Surviving Sunday: Packers News, Notes and Links for the Football Deprived

Surviving Sundays With No Packers Football

Surviving Sundays With No Packers Football

The Green Bay Packers are huge in Oregon.

If you’re too lazy to click on the link, it basically highlights how a recent poll showed that most Oregonians cheer for the Packers over the nearby Seattle Seahawks. This doesn’t surprise me. The Packers are the greatest team ever. Everybody should cheer for them.

Unfortunately, not everyone realizes this. On July 4, Deadspin asked which sports team is the most American. They shouldn’t even have to ask. It’s the Green Bay Packers. And it’s not even close.
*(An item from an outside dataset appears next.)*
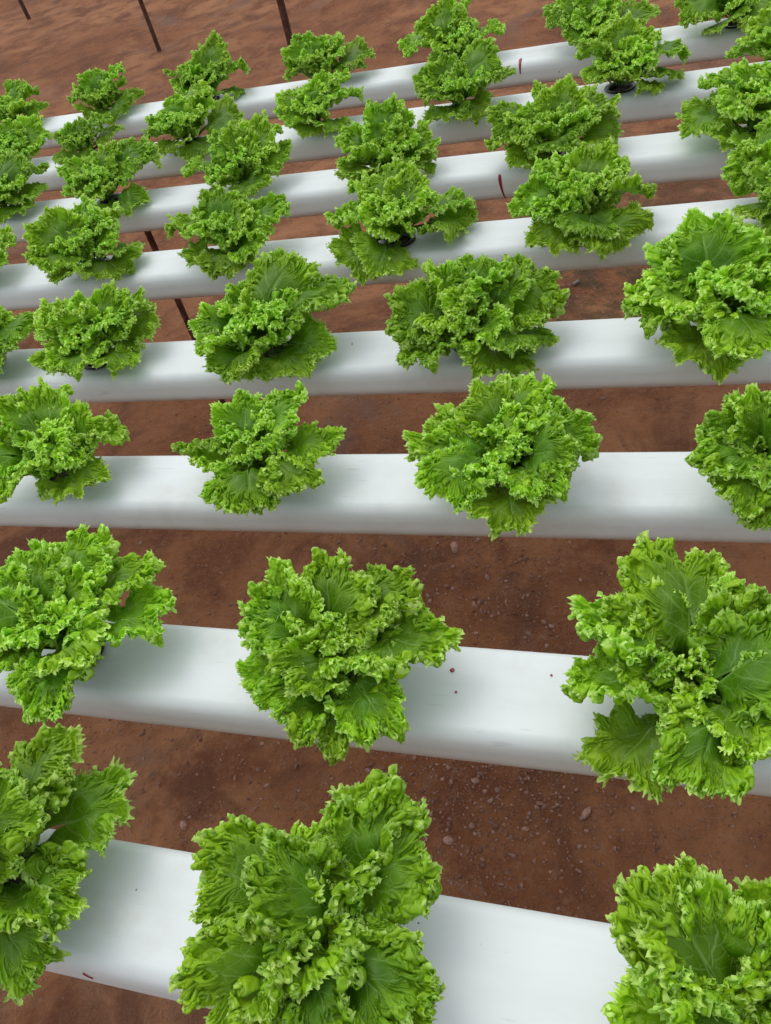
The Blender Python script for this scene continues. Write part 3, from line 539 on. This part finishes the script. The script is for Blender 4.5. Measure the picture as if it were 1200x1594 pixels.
def make_leaf(seed, e0, e1, cup, grow, nth=620, nr=42, wide=1.0, lobe=1.0, it=320, start=.38, teeth=1.0):
    rg = np.random.default_rng(seed)
    th = np.linspace(-R(172), R(172), nth); td = np.abs(np.degrees(th))
    Rr = np.interp(td, [0, 40, 75, 105, 130, 150, 160, 168, 174], [.40, .42, .42, .39, .33, .28, .30, .42, .57])
    edge = np.clip((150 - td) / 35, 0, 1)
    a = np.cumsum(Rr * np.gradient(th)); a -= a[nth // 2]
    Rr = Rr * (1 + edge * lobe * noise1(a, rg, [.8, 1.6, 2.9], [.05, .06, .05]))
    rho = 1 - (1 - np.linspace(0, 1, nr)) ** 1.45
    RH, TH = np.meshgrid(rho, th, indexing='ij')
    Rb = np.broadcast_to(Rr[None], RH.shape)
    lx = RH * Rb * np.sin(TH) * wide; ly = .56 + RH * Rb * np.cos(TH)
    s = np.clip(ly, 0, 1.12); ss = np.linspace(0, 1.15, 200)
    el = R(e0) + (R(e1) - R(e0)) * sstep(ss, .05, 1.05)
    yy = np.concatenate([[0], np.cumsum(np.cos(el[:-1]) * np.diff(ss))]); zz = np.concatenate([[0], np.cumsum(np.sin(el[:-1]) * np.diff(ss))])
    Y_ = np.interp(s, ss, yy); Z_ = np.interp(s, ss, zz); E = np.interp(s, ss, el)
    def n2(lam):
        o = np.zeros_like(RH)
        for _ in range(14):
            q = rg.uniform(0, 2 * math.pi); f = 2 * math.pi / (lam * rg.uniform(.75, 1.4))
            o += np.sin(f * (math.cos(q) * lx + math.sin(q) * ly) + rg.uniform(0, 2 * math.pi))
        return o / math.sqrt(7)
    h = cup * lx ** 2 + .04 * np.exp(-(ly / .25) ** 2) * (np.abs(lx) / .1) + .030 * n2(.5) + .009 * n2(.2)
    tw = R(rg.uniform(-18, 18)) * ly
    hh = h + lx * np.sin(tw) - .012 * np.exp(-(lx / .02) ** 2)
    B = np.stack([lx * np.cos(tw), Y_ - hh * np.sin(E), Z_ + hh * np.cos(E)], -1)
    tip = B[-1, nth // 2].copy()
    # growth of the margin, patchy along it
    gm = np.clip(1 + noise1(a, rg, [1.1, 2.3, 4.5], [.25, .25, .15]), .35, 1.6) * edge
    G = 1 + (grow * gm)[None] * (.06 * sstep(RH, start, .8) + 1.1 * sstep(RH, .44, .97) ** 1.6)
    G = 1 + (G - 1) * np.clip(1 + .30 * n2(.12), .1, 2.2)
    dl = lambda A_, ax: np.linalg.norm(np.diff(A_, axis=ax), axis=-1)
    F2 = np.stack([lx, ly], -1)
    Lt = dl(F2, 1) * .5 * (G[:, 1:] + G[:, :-1]); Lr = dl(F2, 0) * (1 + .15 * grow * np.clip(1 + .5 * n2(.09)[1:], 0, 2.2) * gm[None] * sstep(RH[1:], .45, .85))
    ld = np.sqrt(Lt[1:] ** 2 * .5 + Lt[:-1] ** 2 * .5 + ((Lr[:, 1:] + Lr[:, :-1]) * .5) ** 2)
    T, D, N = frame(B, 3)
    am = sstep(RH, start, 1)[..., None] * edge[None, :, None]
    P = B + am * (N * (.045 * n2(.19) + .030 * n2(.095))[..., None] + T * (.022 * n2(.12))[..., None] + (N * n2(.055)[..., None] + D * n2(.06)[..., None]) * .010 * sstep(RH, .6, 1)[..., None] + N * (rg.normal(size=RH.shape) * .004)[..., None])
    att = (.12 * (1 - sstep(RH, .15, .60)) + .0012 + .5 * (RH < .02))[..., None]
    P = relax(P.astype(np.float32), B.astype(np.float32), Lt.astype(np.float32), Lr.astype(np.float32), ld.astype(np.float32), ld.astype(np.float32), att.astype(np.float32), it, skips=((15, int(nr * .26)), (9, int(nr * .40)), (6, int(nr * .58)), (3, int(nr * .82))))
    UVs = F2
    for ax in (1, 0): P = upsample(P, ax); UVs = upsample(UVs, ax); RH = upsample(RH[..., None], ax)[..., 0]
    # pointed teeth grow out of the very edge
    n_ = P.shape[1]; edge = np.interp(np.linspace(0, 1, n_), np.linspace(0, 1, nth), edge)
    arc = np.concatenate([[0], np.cumsum(np.linalg.norm(np.diff(P[-1], axis=0), axis=1))])
    pt = arc / .055 + noise1(arc, rg, [.9, 2.1], [.5, .25]); tooth = (np.abs(np.cos(math.pi * pt)) ** 4) * np.clip(1 + noise1(arc, rg, [1.3, 3.7], [.4, .4]), .15, 1.9)
    out_ = P[-1] - P[-4]; out_ /= np.linalg.norm(out_, axis=1, keepdims=True) + 1e-9
    for j in range(1, 5):
        P[-j] += out_ * (.026 * teeth * tooth * edge * (1, .55, .22, .07)[j - 1])[:, None]
    nr_, nth_ = P.shape[:2]
    ii = (np.arange(nr_ - 1)[:, None] * nth_ + np.arange(nth_ - 1)[None]).ravel(); F = np.stack([ii, ii + 1, ii + 1 + nth_, ii + nth_], 1)
    me = mesh_np('leaf', P.reshape(-1, 3), F)
    uv = me.uv_layers.new(name='UVMap'); uv.data.foreach_set('uv', UVs.reshape(-1, 2)[F.ravel()].astype(np.float32).ravel())
    at = me.attributes.new('rim', 'FLOAT', 'POINT'); at.data.foreach_set('value', np.clip(RH * (edge[None] * .6 + .4), 0, 1).astype(np.float32).ravel())
    me.materials.append(LEAF)
    return me, tip
OUT, MID, INN = [], [], []
for i in range(5): OUT.append(make_leaf(100 + i, 42, -18 - 4 * (i % 3), -.15 + .12 * (i % 3), 1.5 + .4 * (i % 3), wide=1.0, lobe=1.5, teeth=1.25))
for i in range(8): MID.append(make_leaf(200 + i, 68, -25 + 9 * (i % 4), .1 + .2 * (i % 3), 3.5 + .5 * (i % 3), wide=.80 + .05 * (i % 3), lobe=1.6, start=.02 + .08 * (i % 3), teeth=.85))
for i in range(6): INN.append(make_leaf(300 + i, 80, 5 + 12 * (i % 3), .2, 3.6, wide=.85, nth=430, nr=32, start=.02, teeth=1.1))
def place_leaf(root, tipv, lib, wide, rr, tone, roll=0):
    me, t = lib[rr.randrange(len(lib))]
    d = Vector(tipv); L = d.length; a = math.atan2(d.y, d.x) - math.pi / 2
    el_t = math.atan2(d.z, math.hypot(d.x, d.y)); el_m = math.atan2(t[2], t[1]); sc_ = L / math.hypot(t[1], t[2]) * .90
    o = link('leaf', me, None, root)
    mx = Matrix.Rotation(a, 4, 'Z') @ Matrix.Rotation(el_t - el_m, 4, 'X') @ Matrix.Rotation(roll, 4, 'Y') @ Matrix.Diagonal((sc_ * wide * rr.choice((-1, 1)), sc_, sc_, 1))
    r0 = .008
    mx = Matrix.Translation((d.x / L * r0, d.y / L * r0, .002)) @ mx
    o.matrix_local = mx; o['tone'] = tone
    return o
def pot_meshes():
    m = 40; prof = [(.0262, .0012), (.0268, .0022), (.0262, .0032), (.0215, .0034), (.0198, .0020), (.0192, -.010), (.0150, -.038), (.0, -.038)]
    outer = [(.0262, .0012), (.0212, .0010), (.0205, -.004), (.0160, -.0395), (.0, -.0395)]
    V = []; F = []
    for pr in (prof, outer):
        s = len(V)
        for (r_, z) in pr: V += [(r_*math.cos(a), r_*math.sin(a), z) for a in np.linspace(0, 2*math.pi, m, endpoint=False)]
        for i in range(len(pr)-1):
            for j in range(m): F.append((s+i*m+j, s+i*m+(j+1) % m, s+(i+1)*m+(j+1) % m, s+(i+1)*m+j))
    cupm = mesh_np('net_pot', V, F)
    rg = np.random.default_rng(3); V = []; F = []; rings = 9
    for i in range(rings):
        r_ = .0191 * (i + .001) / (rings - 1)
        V += [(r_*math.cos(a), r_*math.sin(a), -.005 + rg.uniform(-.0012, .0012) * (i < rings-1)) for a in np.linspace(0, 2*math.pi, m, endpoint=False)]
    for i in range(rings-1):
        for j in range(m): F.append((i*m+j, i*m+(j+1) % m, (i+1)*m+(j+1) % m, (i+1)*m+j))
    return cupm, mesh_np('growing_medium', V, F)
CUP, MEDM = pot_meshes(); CUP.materials.append(POT); MEDM.materials.append(MEDIUM)
cnt = {}; rows_n = {}
for row, b, lv in PLANTS: rows_n[row] = rows_n.get(row, 0) + 1
NUM = ['first', 'second', 'third', 'fourth', 'fifth', 'sixth', 'seventh']
for row, b, lv in PLANTS:
    i = cnt.get(row, 0); cnt[row] = i + 1; rr = random.Random(row * 31 + i)
    t = thing('lettuce_plant', LABELS[row][i], 'lettuce', (b[0], b[1], b[2] + .0003), 0, 'curly green lettuces growing in the white channels')
    link('net_pot', CUP, None, t); link('growing_medium', MEDM, None, t)
    g = rr.uniform(1.0, 1.18)
    ls = sorted(lv, key=lambda q: q[2])
    for j, q in enumerate(ls):
        el = math.degrees(math.atan2(q[2], math.hypot(q[0], q[1])))
        lib = OUT if el < 22 else MID
        wd = rr.uniform(.88, 1.1) if len(ls) < 7 else rr.uniform(.80, 1.02)
        wd *= 1.12 if row >= 4 else .88 if row <= 2 else .95
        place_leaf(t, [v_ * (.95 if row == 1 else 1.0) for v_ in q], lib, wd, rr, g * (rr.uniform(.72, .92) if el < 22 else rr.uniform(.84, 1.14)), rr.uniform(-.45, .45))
    Lm = sum(Vector(q).length for q in lv) / len(lv)
    a0 = rr.uniform(0, 6.28); n_in = 14
    for j in range(n_in):
        a = a0 + j * 2.4; f = (.80, .76, .78, .72, .74, .66, .70, .62, .60, .56, .52, .68, .58, .46)[j]; el = R((38, 50, 44, 57, 50, 64, 58, 70, 66, 77, 85, 72, 80, 88)[j])
        L = Lm * f * rr.uniform(.88, 1.1) * (1.12 if row >= 4 else 1.06)
        place_leaf(t, (L*math.cos(el)*math.cos(a), L*math.cos(el)*math.sin(a), L*math.sin(el)), INN, rr.uniform(.85, 1.1), rr, g * rr.uniform(1.0, 1.2), rr.uniform(-.5, .5))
What’s more American than having a professional football stadium next to a K-Mart? Instead of being surrounded by fancy clubs and five-star restaurants, the area around Lambeau Field boasts local pubs that serve beer and fatty foods that are dipped in batter and deep-fried. People tailgate before, during and after Packers games. In the stadium, you don’t sit in a cushioned seat with a back rest, you sit on old-school metal bleachers.

Packers fans wear Styrofoam cheese on their heads. And blaze orange deer hunting gear.

This is America, people.

I know the Packers are no longer the Little Engine That Could. They’re a large, rich organization that is trying to squeeze every last dollar they can out of their fans and customers, just like every other NFL franchise. But I don’t care. They’re still located in Green Bay, Wis., population 104,057. They’re still small-town in my book.

The Packers are about as American as you can get.